The chastised Macron looked and sounded undaunted at the conclusions of the EU summit proceedings last Friday. What he calls his “German friends” have pushed him into a corner and opened him to hostilities of anti-German “souverainistes” (Front National, La France Insoumise, Debout la France and the angry fractions of a deeply wounded Socialist Party) accounting for more than half of the popular vote.
Macron will now have to respond, and the only way he can do that is by adopting a less friendly and cooperative attitude toward his German “friends,” whoever they might be when, and if, Germany gets a new government in the months ahead.
Investment thoughts
A mismanaged European project (economic and political integration) has reached a stage where it needs a bold move toward a stronger and a more democratically structured union to keep the centrifugal forces at bay.
Macron has made proposals that could do that. Germany, however, has summarily dismissed his initiative.
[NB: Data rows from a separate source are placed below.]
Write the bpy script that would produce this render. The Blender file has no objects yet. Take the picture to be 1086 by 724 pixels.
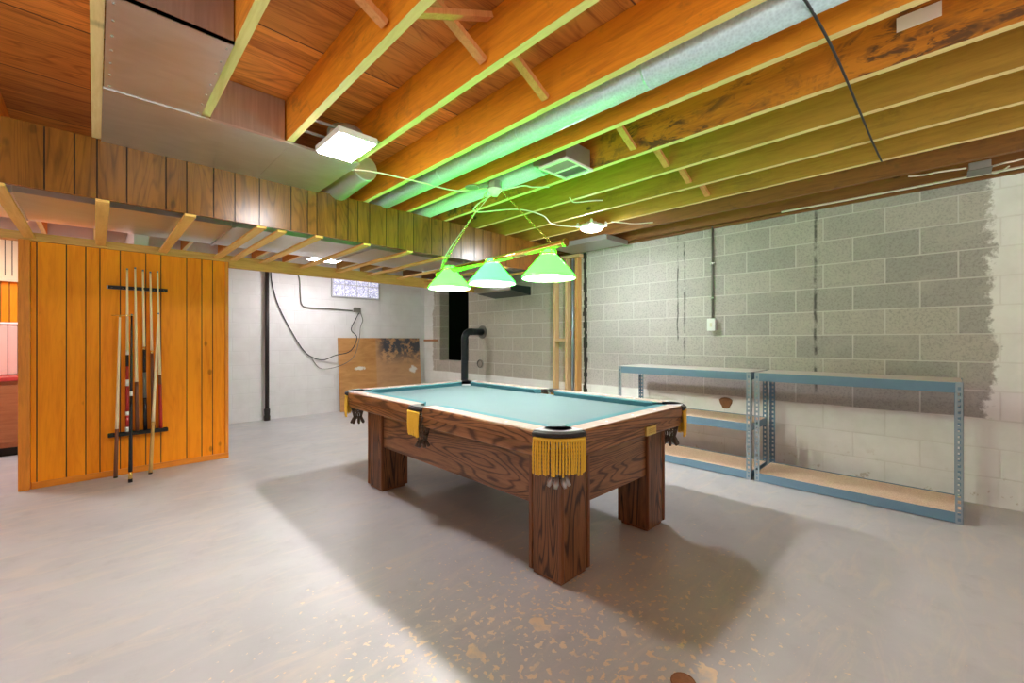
import bpy, bmesh, math, random
from mathutils import Vector, Matrix
random.seed(7)
S = bpy.context.scene
COL = S.collection
PI = math.pi
# ------------------------------------------------------------ camera, world, exposure
CAM_H = 1.1706
cam_d = bpy.data.cameras.new('camera'); cam = bpy.data.objects.new('camera', cam_d); COL.objects.link(cam)
cam_d.sensor_width = 36.0; cam_d.lens = 452.43/1086*36.0; cam_d.shift_y = -1.0/1086; cam_d.clip_start = .05
cam.location = (0, 0, CAM_H); cam.rotation_euler = (PI/2, 0, math.radians(-44.311))
S.camera = cam
w = bpy.data.worlds.new('world'); S.world = w; w.use_nodes = True
_n = w.node_tree.nodes; _g = _n.new('ShaderNodeTexCoord'); _s = _n.new('ShaderNodeSeparateXYZ'); _r = _n.new('ShaderNodeValToRGB')
_a = _n.new('ShaderNodeMath'); _a.operation = 'MULTIPLY_ADD'; _a.inputs[1].default_value = .5; _a.inputs[2].default_value = .5
_l = w.node_tree.links; _l.new(_g.outputs['Generated'], _s.inputs[0]); _l.new(_s.outputs[2], _a.inputs[0]); _l.new(_a.outputs[0], _r.inputs[0]); _l.new(_r.outputs[0], _n['Background'].inputs[0])
_r.color_ramp.elements[0].position = .38; _r.color_ramp.elements[0].color = (1, .96, .92, 1)      # glow from below, added to brighten the ceiling
_r.color_ramp.elements[1].position = .50; _r.color_ramp.elements[1].color = (.09, .09, .095, 1)   # dimmer above
_n['Background'].inputs[1].default_value = 1.5
S.view_settings.view_transform = 'Standard'; S.view_settings.look = 'None'
S.view_settings.gamma = 1.0; S.view_settings.use_curve_mapping = False
S.view_settings.exposure = 1.0
P_PANEL, P_PUCK, P_BULB, P_SHADE, P_REAR = 64.0, 135.0, 740.0, 13.0, 5.5   # lamp and rear fill emission strengths

# ------------------------------------------------------------ node helpers
def srgb(r, g, b):
    f = lambda c: (c/255/12.92) if c/255 <= .04045 else ((c/255+.055)/1.055)**2.4
    return (f(r), f(g), f(b), 1)
class NT:
    def __init__(s, name):
        s.m = bpy.data.materials.new(name); s.m.use_nodes = True; s.t = s.m.node_tree; s.n = s.t.nodes
        s.b = s.n['Principled BSDF']; s.out = s.n['Material Output']
        s.tc = s.n.new('ShaderNodeTexCoord'); s.co = s.tc.outputs['Object']
    def put(s, sock, v):
        if isinstance(v, bpy.types.NodeSocket): s.t.links.new(v, sock)
        elif v is not None: sock.default_value = v
    def math(s, op, a, b=None, c=None, clamp=False):
        n = s.n.new('ShaderNodeMath'); n.operation = op; n.use_clamp = clamp
        s.put(n.inputs[0], a); s.put(n.inputs[1], b)
        if c is not None: s.put(n.inputs[2], c)
        return n.outputs[0]
    def sep(s, v=None):
        n = s.n.new('ShaderNodeSeparateXYZ'); s.put(n.inputs[0], v or s.co); return n.outputs
    def comb(s, x=0.0, y=0.0, z=0.0):
        n = s.n.new('ShaderNodeCombineXYZ'); s.put(n.inputs[0], x); s.put(n.inputs[1], y); s.put(n.inputs[2], z); return n.outputs[0]
    def mapv(s, scale=(1,1,1), loc=(0,0,0), v=None):
        n = s.n.new('ShaderNodeMapping'); s.put(n.inputs[0], v or s.co); n.inputs['Scale'].default_value = scale
        s.put(n.inputs['Location'], loc); return n.outputs[0]
    def noise(s, scale, detail=3, rough=.55, v=None, dist=0.0, col=False):
        n = s.n.new('ShaderNodeTexNoise'); s.put(n.inputs['Vector'], v or s.co); n.inputs['Scale'].default_value = scale
        n.inputs['Detail'].default_value = detail; n.inputs['Roughness'].default_value = rough; n.inputs['Distortion'].default_value = dist
        return n.outputs['Color' if col else 'Fac']
    def voro(s, scale, v=None, feat='F1'):
        n = s.n.new('ShaderNodeTexVoronoi'); s.put(n.inputs['Vector'], v or s.co); n.inputs['Scale'].default_value = scale; n.feature = feat
        return n.outputs['Distance']
    def ramp(s, f, *st):
        n = s.n.new('ShaderNodeValToRGB'); s.put(n.inputs[0], f); e = n.color_ramp.elements
        while len(e) < len(st): e.new(.5)
        for i, (p, c) in enumerate(st):
            e[i].position = p; e[i].color = c if not isinstance(c, (int, float)) else (c, c, c, 1)
        return n.outputs[0]
    def step(s, f, a, b):   # smooth 0..1 between a and b
        n = s.n.new('ShaderNodeMapRange'); s.put(n.inputs[0], f); n.inputs[1].default_value = a; n.inputs[2].default_value = b; return n.outputs[0]
    def mix(s, f, a, b, mode='MIX'):
        n = s.n.new('ShaderNodeMixRGB'); n.blend_type = mode; s.put(n.inputs[0], f); s.put(n.inputs[1], a); s.put(n.inputs[2], b); return n.outputs[0]
    def bump(s, h, st=.3, d=.01):
        n = s.n.new('ShaderNodeBump'); s.put(n.inputs['Height'], h); n.inputs['Strength'].default_value = st; n.inputs['Distance'].default_value = d
        s.t.links.new(n.outputs[0], s.b.inputs['Normal'])
    def rnd(s):
        return s.n.new('ShaderNodeObjectInfo').outputs['Random']
    def fin(s, col, rough=.6, metal=0.0, spec=None):
        s.put(s.b.inputs['Base Color'], col); s.put(s.b.inputs['Roughness'], rough); s.b.inputs['Metallic'].default_value = metal
        if spec is not None: s.b.inputs['Specular IOR Level'].default_value = spec
        return s.m
def plain(name, col, rough=.5, metal=0.0, var=.12, sc=20, bump=0.0):
    t = NT(name); n = t.noise(sc, 3)
    c = t.mix(t.math('MULTIPLY', n, var*2), col, tuple(c*.45 for c in col[:3])+(1,))
    if bump: t.bump(n, bump, .004)
    return t.fin(c, rough, metal)
def wood(name, light, dark, axis='y', rough=.5, ring=26, fine=1.0, knots=0.0, stains=0.0, seams=None, bump=.15, cath=.0):
    """stretched-grain wood; grain runs along axis of the object's own coordinates"""
    t = NT(name); r = t.rnd()
    off = t.comb(t.math('MULTIPLY', r, 17.0), t.math('MULTIPLY', r, 31.0), t.math('MULTIPLY', r, 7.0))
    k = {'x': (.09, 1, 1), 'y': (1, .09, 1), 'z': (1, 1, .09)}[axis]
    v = t.mapv(k, off)
    n1 = t.noise(ring, 5, .6, v, .8); n2 = t.noise(ring*4.5*fine, 3, .6, v, .2)
    cv = t.mapv({'x': (.10, 1, 1), 'y': (1, .10, 1), 'z': (1, 1, .10)}[axis], off)
    g = t.math('FRACT', t.math('MULTIPLY', t.noise(4.5, 2, .45, cv, .4), 30.0))
    g = t.math('ABSOLUTE', t.math('SUBTRACT', g, .5))
    f = t.math('ADD', t.math('MULTIPLY', n1, .75), t.math('MULTIPLY', n2, .35))
    if cath: f = t.math('SUBTRACT', f, t.math('MULTIPLY', t.step(g, .22, .02), cath))
    c = t.ramp(f, (.28, dark), (.62, light))
    if knots:
        kv = t.mapv({'x': (.6, 0, 1), 'y': (0, .6, 1), 'z': (1, 0, .6)}[axis], off)
        d = t.math('ADD', t.voro(4.2, kv), t.math('MULTIPLY', t.math('SUBTRACT', n2, .5), .05))
        c = t.mix(t.math('MULTIPLY', t.step(d, .085, .045), knots), c, (dark[0]*.18, dark[1]*.18, dark[2]*.2, 1))
    if stains:
        s1 = t.noise(2.2, 5, .7, t.mapv((1, .8, 1), off), 1.5)
        s2 = t.noise(14, 4, .7, t.mapv((1, .35, 1), off), 1.0)
        m = t.math('MULTIPLY', t.step(s1, *((.44, .56) if stains > .8 else (.54, .66))), t.step(s2, .46, .54))
        c = t.mix(t.math('MULTIPLY', m, stains), c, (.06, .035, .02, 1))
    if seams:
        ax, per = seams; p = t.sep()[{'x': 0, 'y': 1, 'z': 2}[ax]]
        q = t.math('ABSOLUTE', t.math('SUBTRACT', t.math('FRACT', t.math('DIVIDE', p, per)), .5))
        c = t.mix(t.step(q, .006/per, .002/per), c, (.03, .012, .006, 1))
        row = t.math('FLOOR', t.math('ADD', t.math('DIVIDE', p, per), .5)); wn = t.n.new('ShaderNodeTexWhiteNoise'); wn.noise_dimensions = '1D'; t.put(wn.inputs['W'], row)
        c = t.mix(t.math('MULTIPLY', wn.outputs[0], .45), c, tuple(x*.5 for x in dark[:3])+(1,))
    if bump: t.bump(f, bump, .004)
    return t.fin(c, rough)

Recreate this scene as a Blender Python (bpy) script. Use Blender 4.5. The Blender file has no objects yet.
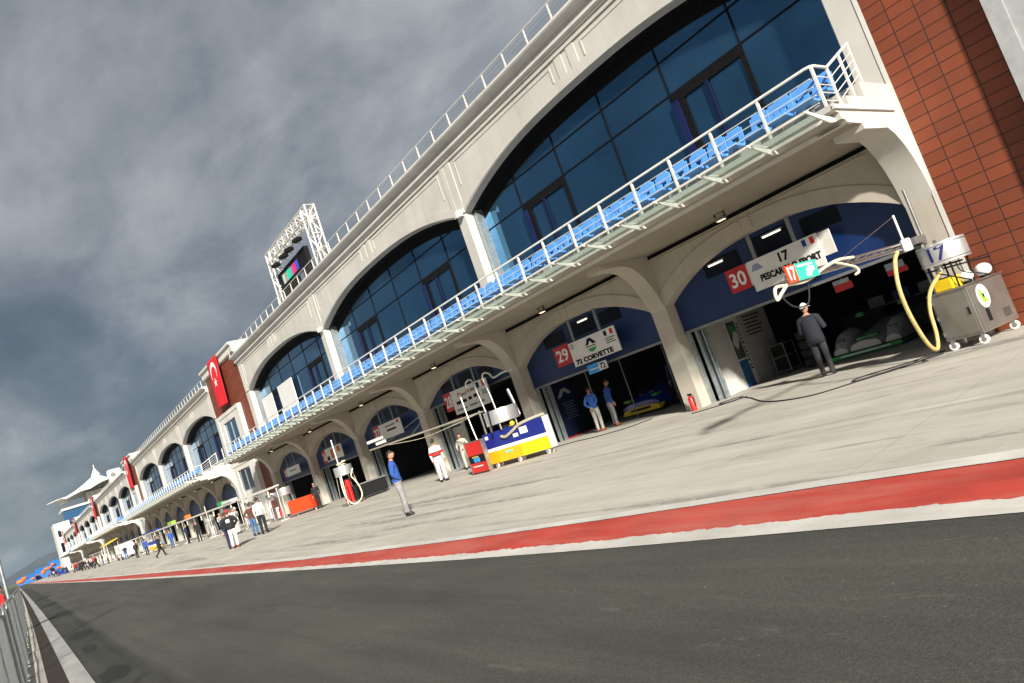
import bpy, bmesh, math, random
from mathutils import Vector, Matrix, noise as mnoise
random.seed(7)
SC = bpy.context.scene
COL = SC.collection
PI = math.pi
K = 16.0/15.5            # facade coordinates below were measured on a facade 15.5 m away; the facade stands at 16 m
EYE = 1.65
def S(p): return (p[0]*K, p[1]*K, EYE+(p[2]-EYE)*K)
W = 15.5

# ------------------------------------------------------------------ materials
MATS = {}
def nt(name):
    m = bpy.data.materials.new(name); m.use_nodes = True
    t = m.node_tree; b = t.nodes['Principled BSDF']
    return m, t, b
def N(t, typ, **kw):
    n = t.nodes.new(typ)
    for k, v in kw.items():
        if k in n.inputs: n.inputs[k].default_value = v
        else: setattr(n, k, v)
    return n
def ramp(t, src, stops):
    r = t.nodes.new('ShaderNodeValToRGB'); e = r.color_ramp.elements
    while len(e) < len(stops): e.new(0.5)
    for i, (p, c) in enumerate(stops):
        e[i].position = p
        e[i].color = (c, c, c, 1) if not isinstance(c, tuple) else (*c, 1)
    t.links.new(src, r.inputs[0]); return r.outputs[0]
def mixc(t, fac, a, b, mode='MIX'):
    n = t.nodes.new('ShaderNodeMix'); n.data_type = 'RGBA'; n.blend_type = mode
    for s, v in ((0, fac), (6, a), (7, b)):
        if hasattr(v, 'node'): t.links.new(v, n.inputs[s])
        elif s == 0: n.inputs[0].default_value = v
        else: n.inputs[s].default_value = (*v[:3], 1)
    return n.outputs[2]
def coords(t, scale=(1, 1, 1), kind='Object'):
    tc = t.nodes.new('ShaderNodeTexCoord'); mp = t.nodes.new('ShaderNodeMapping')
    mp.inputs['Scale'].default_value = scale
    t.links.new(tc.outputs[kind], mp.inputs[0]); return mp.outputs[0]
def noise(t, vec, scale, detail=4, rough=.55, dist=0):
    n = N(t, 'ShaderNodeTexNoise', Scale=scale, Detail=detail, Roughness=rough, Distortion=dist)
    t.links.new(vec, n.inputs['Vector']); return n.outputs[0]
def mat(name, rgb, rough=.6, metal=0., var=.12, scale=4., bump=0., coat=0., spec=.5):
    if name in MATS: return MATS[name]
    m, t, b = nt(name)
    v = coords(t)
    f = noise(t, v, scale, 5)
    c = mixc(t, ramp(t, f, [(.3, 0.), (.7, 1.)]), tuple(x*(1-var) for x in rgb), tuple(min(1, x*(1+var)) for x in rgb))
    t.links.new(c, b.inputs['Base Color'])
    b.inputs['Roughness'].default_value = rough; b.inputs['Metallic'].default_value = metal
    b.inputs['Specular IOR Level'].default_value = spec
    if coat: b.inputs['Coat Weight'].default_value = coat; b.inputs['Coat Roughness'].default_value = .08
    if bump:
        bn = N(t, 'ShaderNodeBump', Strength=bump, Distance=.02)
        t.links.new(noise(t, v, scale*6, 4), bn.inputs['Height']); t.links.new(bn.outputs[0], b.inputs['Normal'])
    MATS[name] = m; return m
def emis(name, rgb, s):
    if name in MATS: return MATS[name]
    m, t, b = nt(name); b.inputs['Base Color'].default_value = (*rgb, 1)
    b.inputs['Emission Color'].default_value = (*rgb, 1); b.inputs['Emission Strength'].default_value = s
    MATS[name] = m; return m

def make_asphalt():
    m, t, b = nt('asphalt')
    v = coords(t); vs = coords(t, (1, .035, 1)); vr = coords(t, (1.0, .25, 1))
    fine = noise(t, v, 55, 3, .8)
    c = mixc(t, ramp(t, fine, [(.25, 0.), (.8, 1.)]), (.043, .0435, .039), (.114, .114, .101))
    big = noise(t, vr, .8, 5, .6)
    c = mixc(t, 1.0, c, mixc(t, ramp(t, big, [(.3, 0.), (.72, 1.)]), (.72, .72, .73), (1.24, 1.22, 1.15)), 'MULTIPLY')
    streak = noise(t, vs, 3.2, 5, .65)
    c = mixc(t, 1.0, c, mixc(t, ramp(t, streak, [(.32, 0.), (.66, 1.)]), (.84, .84, .84), (1.1, 1.1, 1.08)), 'MULTIPLY')
    # pale scuffs and grit
    spk = N(t, 'ShaderNodeTexVoronoi', Scale=7.5, feature='F1'); t.links.new(v, spk.inputs['Vector'])
    sel = noise(t, v, .9, 3, .6)
    mask = N(t, 'ShaderNodeMath', operation='MULTIPLY')
    t.links.new(ramp(t, spk.outputs['Distance'], [(.03, 1.), (.065, 0.)]), mask.inputs[0])
    t.links.new(ramp(t, sel, [(.42, .15), (.62, 1.)]), mask.inputs[1])
    c = mixc(t, mask.outputs[0], c, (.30, .29, .26))
    scuff = noise(t, coords(t, (1.6, .5, 1)), 3.0, 8, .75, .6)
    c = mixc(t, ramp(t, scuff, [(.60, 0.), (.72, .5)]), c, (.18, .175, .155))
    t.links.new(c, b.inputs['Base Color']); b.inputs['Roughness'].default_value = .88
    b.inputs['Specular IOR Level'].default_value = .25
    bn = N(t, 'ShaderNodeBump', Strength=.45, Distance=.012)
    t.links.new(noise(t, v, 120, 3, .7), bn.inputs['Height']); t.links.new(bn.outputs[0], b.inputs['Normal'])
    return m
def make_concrete():
    m, t, b = nt('apron_concrete')
    v = coords(t); vs = coords(t, (.45, .09, 1)); vm = coords(t, (1.2, .14, 1))
    c = mixc(t, ramp(t, noise(t, v, .45, 6, .6), [(.3, 0.), (.7, 1.)]), (.44, .412, .358), (.56, .53, .47))
    c = mixc(t, 1.0, c, mixc(t, ramp(t, noise(t, vm, 1.6, 6, .65, .4), [(.33, 0.), (.62, 1.)]), (.78, .775, .76), (1.06, 1.06, 1.04)), 'MULTIPLY')
    # long dark tyre rubber
    c = mixc(t, ramp(t, noise(t, coords(t, (1.15, .075, 1)), 1.15, 4, .55, .55), [(.57, 0.), (.66, .70)]), c, (.135, .130, .122))
    c = mixc(t, ramp(t, noise(t, coords(t, (2.2, .16, 1)), 1.7, 4, .6, .8), [(.60, 0.), (.68, .55)]), c, (.14, .135, .128))
    brk = ramp(t, noise(t, coords(t, (2.5, 1.1, 1)), 2.2, 6, .7, .5), [(.34, 0.), (.54, 1.)])
    c0 = mixc(t, ramp(t, noise(t, v, .45, 6, .6), [(.3, 0.), (.7, 1.)]), (.44, .412, .358), (.54, .51, .45))
    c = mixc(t, brk, c0, c)
    # oil spots
    c = mixc(t, ramp(t, noise(t, v, 2.3, 5, .6), [(.70, 0.), (.80, .55)]), c, (.12, .115, .10))
    c = mixc(t, ramp(t, noise(t, v, 60, 2, .7), [(.3, .0), (.8, .25)]), c, (.25, .24, .21))
    # expansion joints
    br = N(t, 'ShaderNodeTexBrick', Scale=1.0); br.offset = 0; br.inputs['Brick Width'].default_value = 5.2; br.inputs['Row Height'].default_value = 4.4
    br.inputs['Mortar Size'].default_value = .012; br.inputs['Mortar Smooth'].default_value = .6
    for k, col in (('Color1', (0, 0, 0, 1)), ('Color2', (0, 0, 0, 1)), ('Mortar', (1, 1, 1, 1))): br.inputs[k].default_value = col
    mpb = N(t, 'ShaderNodeMapping'); mpb.inputs['Location'].default_value = (1.3, .7, 0)
    t.links.new(v, mpb.inputs[0]); t.links.new(mpb.outputs[0], br.inputs['Vector'])
    fm = N(t, 'ShaderNodeMath', operation='MULTIPLY'); fm.inputs[1].default_value = .28
    t.links.new(br.outputs[0], fm.inputs[0])
    c = mixc(t, fm.outputs[0], c, (.14, .13, .115))
    t.links.new(c, b.inputs['Base Color']); b.inputs['Roughness'].default_value = .82
    bn = N(t, 'ShaderNodeBump', Strength=.25, Distance=.01)
    t.links.new(noise(t, v, 45, 4, .6), bn.inputs['Height']); t.links.new(bn.outputs[0], b.inputs['Normal'])
    return m
def make_paint(name, rgb, worn, under, lo=.55, hi=.75, wear=.8):
    m, t, b = nt(name)
    v = coords(t); vs = coords(t, (1.1, .22, 1))
    c = mixc(t, ramp(t, noise(t, v, 1.3, 5), [(.3, 0.), (.7, 1.)]), tuple(x*.82 for x in rgb), tuple(min(1, x*1.15) for x in rgb))
    c = mixc(t, ramp(t, noise(t, vs, 1.5, 7, .68, .4), [(lo, 0.), (hi, wear)]), c, worn)
    c = mixc(t, ramp(t, noise(t, v, 38, 3, .75), [(.62, 0.), (.74, .7)]), c, under)
    c = mixc(t, ramp(t, noise(t, coords(t, (1.6, .1, 1)), 2.0, 4, .6, .6), [(.62, 0.), (.75, .4)]), c, tuple(x*.35 for x in rgb))
    t.links.new(c, b.inputs['Base Color']); b.inputs['Roughness'].default_value = .7
    bn = N(t, 'ShaderNodeBump', Strength=.25, Distance=.006)
    t.links.new(noise(t, v, 90, 3, .7), bn.inputs['Height']); t.links.new(bn.outputs[0], b.inputs['Normal'])
    return m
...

As a result, France and Germany have lost credibility to lead the continent to a higher level of integration, mainly because, since the end of Jacques Chirac’s presidency in May 2007, France has allowed itself to be pushed around by an increasingly assertive Germany.
If Macron is unable to quickly change that intra-EU balance of power, he will lose ground to souverainiste and EU-hostile French political forces. That could pave the way to everything the European Union was not supposed to be.
I don’t know whether and to what extent Macron realizes that, but I suspect that Germans, and their followers, are making a very serious mistake by humiliating, underestimating and rudely challenging this highly erudite and skillful politician who seems increasingly attracted to concepts of Gaullist statecraft. Germans should know what that means.
In the middle of all that, the European Central Bank continues to hold the fort, with properly calibrated policies to support the euro area’s strengthening economic growth and impeccable price stability.